One example Cahn offered was a human resources organization that helps skilled individuals to find jobs in the higher education sector. Such a firm already uses Hippo to collect visitor data, and share that data with prospective employers. That’s not a traditional e-retailer, Cahn admits.

But if CXS is expected to gain enough traction to be taken seriously by e-retailers — groups that are already satisfied Salesforce and/or D&B customers — it may need the backing of numerous smaller industry segments.

And as Enonic’s Sigdestad admits, that fact alone creates its own technical challenge.

“We see silos as a huge problem. For every single system you’re building, you’re creating new segments and new rules, you’re collecting different data, and you have a really hard time redistributing them,” Sigdestad said.

His approach to this challenge would be for CXS to employ a tagging system, labeling the industry to which customer data would pertain with what are called “custom segments.” An enterprise data user could create a custom segment however it sees fit.

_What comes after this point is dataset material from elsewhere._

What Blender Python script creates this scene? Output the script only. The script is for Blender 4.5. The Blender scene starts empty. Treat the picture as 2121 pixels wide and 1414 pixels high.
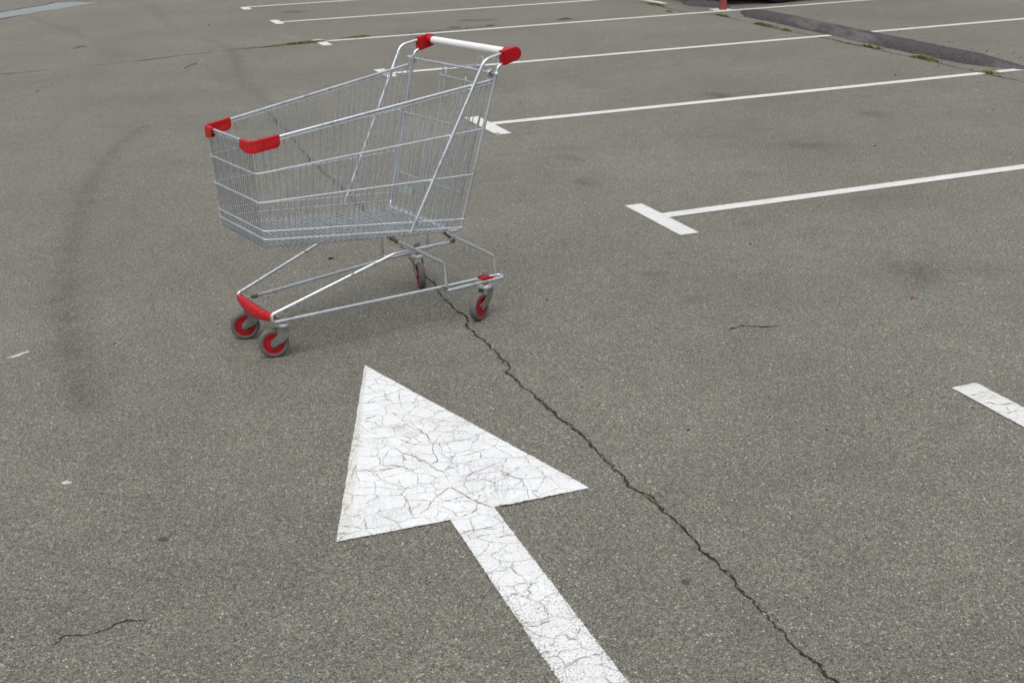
import bpy, bmesh, math, random
import numpy as np
from mathutils import Vector, Matrix
R = math.radians
sc = bpy.context.scene
COL = sc.collection
# ---------------------------------------------------------------- camera
cam = bpy.data.cameras.new('camera'); camo = bpy.data.objects.new('camera', cam); COL.objects.link(camo)
sc.camera = camo
cam.sensor_fit = 'HORIZONTAL'; cam.sensor_width = 36.0; cam.lens = 2437.26 / 2121 * 36.0
cam.clip_start = 0.05; cam.clip_end = 2000
cam.dof.use_dof = True; cam.dof.focus_distance = 4.1; cam.dof.aperture_fstop = 11
_p, _r = R(21.3766), R(1.92764)
_right = Vector((1, 0, 0)); _fwd = Vector((0, math.cos(_p), -math.sin(_p))); _down = Vector((0, -math.sin(_p), -math.cos(_p)))
cr_, sr_ = math.cos(_r), math.sin(_r)
_rx = cr_ * _right + sr_ * _down; _dn = -sr_ * _right + cr_ * _down
m = Matrix.Identity(4)
for i in range(3):
    m[i][0] = _rx[i]; m[i][1] = -_dn[i]; m[i][2] = -_fwd[i]
m[0][3], m[1][3], m[2][3] = 0, 0, 1.475
camo.matrix_world = m
# ---------------------------------------------------------------- overcast sky and weak sun
SUN_EL, SUN_ROT = 66, 200
w = bpy.data.worlds.new('World'); sc.world = w; w.use_nodes = True
nt = w.node_tree; bg = nt.nodes['Background']
sky = nt.nodes.new('ShaderNodeTexSky'); sky.sky_type = 'NISHITA'; sky.sun_disc = False
sky.sun_elevation = R(SUN_EL); sky.sun_rotation = R(SUN_ROT)
sky.air_density = 1.0; sky.dust_density = 3.0; sky.ozone_density = 1.0
hs = nt.nodes.new('ShaderNodeHueSaturation'); hs.inputs['Saturation'].default_value = 0.28
tc = nt.nodes.new('ShaderNodeTexCoord'); sx = nt.nodes.new('ShaderNodeSeparateXYZ'); mr = nt.nodes.new('ShaderNodeMapRange')   # cloud deck: brighter overhead than at the horizon
nt.links.new(tc.outputs['Generated'], sx.inputs[0]); nt.links.new(sx.outputs[2], mr.inputs[0])
mr.inputs[1].default_value = 0.0; mr.inputs[2].default_value = 1.0; mr.inputs[3].default_value = 0.30; mr.inputs[4].default_value = 1.75
mx = nt.nodes.new('ShaderNodeVectorMath'); mx.operation = 'SCALE'
nt.links.new(sky.outputs[0], hs.inputs['Color']); nt.links.new(hs.outputs[0], mx.inputs[0]); nt.links.new(mr.outputs[0], mx.inputs['Scale']); nt.links.new(mx.outputs[0], bg.inputs[0])
bg.inputs[1].default_value = 0.15
sun = bpy.data.lights.new('sun', 'SUN'); suno = bpy.data.objects.new('sun', sun); COL.objects.link(suno)
sun.energy = 0.8; sun.angle = R(50); sun.color = (1, .97, .92)
_az = R(SUN_ROT)
_sd = Vector((math.sin(_az) * math.cos(R(SUN_EL)), math.cos(_az) * math.cos(R(SUN_EL)), math.sin(R(SUN_EL))))
suno.rotation_euler = _sd.to_track_quat('Z', 'Y').to_euler()
sc.view_settings.view_transform = 'Standard'; sc.view_settings.look = 'None'
sc.view_settings.exposure = 0.04; sc.view_settings.gamma = 1
CRACK=[(-1.7485,8.5959),(-1.6415,8.2918),(-1.5382,7.9895),(-1.3801,7.5237),(-1.31,7.317),(-1.2406,7.0649),(-1.1505,6.8116),(-1.0974,6.6402),(-1.0549,6.5729),(-1.0182,6.4256),(-0.9373,6.2556),(-0.8705,6.0531),(-0.8147,5.9228),(-0.7546,5.7393),(-0.7044,5.5848),(-0.6495,5.411),(-0.6051,5.2801),(-0.5531,5.1459),(-0.5111,5.0336),(-0.4654,4.9396),(-0.4237,4.7931),(-0.4013,4.7024),(-0.3805,4.6277),(-0.348,4.5475),(-0.324,4.4828),(-0.2944,4.3996),(-0.2796,4.3276),(-0.263,4.2575),(-0.234,4.1946),(-0.2166,4.1344),(-0.1999,4.0883),(-0.1822,4.0677),(-0.1642,4.0289),(-0.1546,3.9794),(-0.1595,3.9205),(-0.1444,3.8901),(-0.1273,3.8484),(-0.1104,3.8019),(-0.0941,3.7838),(-0.0738,3.7169),(-0.054,3.678),(-0.0463,3.6306),(-0.0309,3.6037),(-0.0197,3.5725),(-0.0104,3.5419),(-0.0088,3.5222),(-0.0259,3.4946),(-0.0093,3.474),(0.0052,3.4444),(0.0262,3.3871),(0.04,3.3542),(0.0574,3.3305),(0.0637,3.2991),(0.09,3.2411),(0.1057,3.1979),(0.1272,3.139),(0.1492,3.1054),(0.1678,3.0765),(0.1804,3.0369),(0.2038,2.9822),(0.2264,2.9041),(0.2386,2.8681),(0.26,2.82),(0.2838,2.7596),(0.2876,2.7155),(0.3201,2.6749),(0.3551,2.5983),(0.3608,2.5661),(0.3813,2.5296),(0.3924,2.4984),(0.4038,2.4714),(0.4144,2.4413),(0.4243,2.4083),(0.4222,2.3837),(0.4476,2.3475),(0.4586,2.3063),(0.4764,2.2659),(0.4792,2.2338),(0.4877,2.1958),(0.5024,2.1827),(0.5219,2.1278),(0.522,2.1045),(0.5455,2.0524),(0.5522,2.0246),(0.5574,2.0054),(0.5728,1.9755),(0.5957,1.9281),(0.5968,1.9081),(0.6095,1.8858),(0.6348,1.8339)]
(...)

“You don’t have to use it if you don’t like to,” he added. “You can still trust your own profile in marketing automation. But you can then share it with the Context Server, so that everyone else can benefit from the data you collect.”

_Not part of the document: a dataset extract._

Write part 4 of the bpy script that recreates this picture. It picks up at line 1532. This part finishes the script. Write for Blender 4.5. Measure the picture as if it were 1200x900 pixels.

A tagging system would alert CXS servers as to which parts of a customer’s profile should be aggregated. In a similar vein to how the BitTorrent system never stores a complete file in any one location, a CXS profile may never exist in any one place in its entirety.

From a legal perspective, this could be a very good thing. It means no single party is responsible for profile storage, and like BitTorrent, every service provider could claim safe harbor.

From a management perspective, however, a consistently growing number of custom segments would give the customer more data classes to track. Exactly how the customer would approach this task, would be one of the items on the OASIS discussion agenda.

“Privacy is definitely something we’ve been talking about on a regular basis,” said Huber. “If we look at what Google is tracking on its users, it’s essentially a black box. They tell you they give you access to what they’ve resolved, but it’s actually aggregations of what they’ve tracked about you, and you have no idea what went into the system... Suddenly, if there’s a standard or an open source implementation, there’s really an opportunity to get some control over what’s going on.”

Prospective members of a broad industry coalition are being invited to meet together in late April, to discuss the prospective agenda for CXS. Should the process move forward, CXS would become, by design, a system incapable of being capitalized by any single provider. Yet, for it to have a chance of success, it may need a sign of support from one of those capitalists.

It’s a long tightrope ahead. And there are already footsteps where others have tread.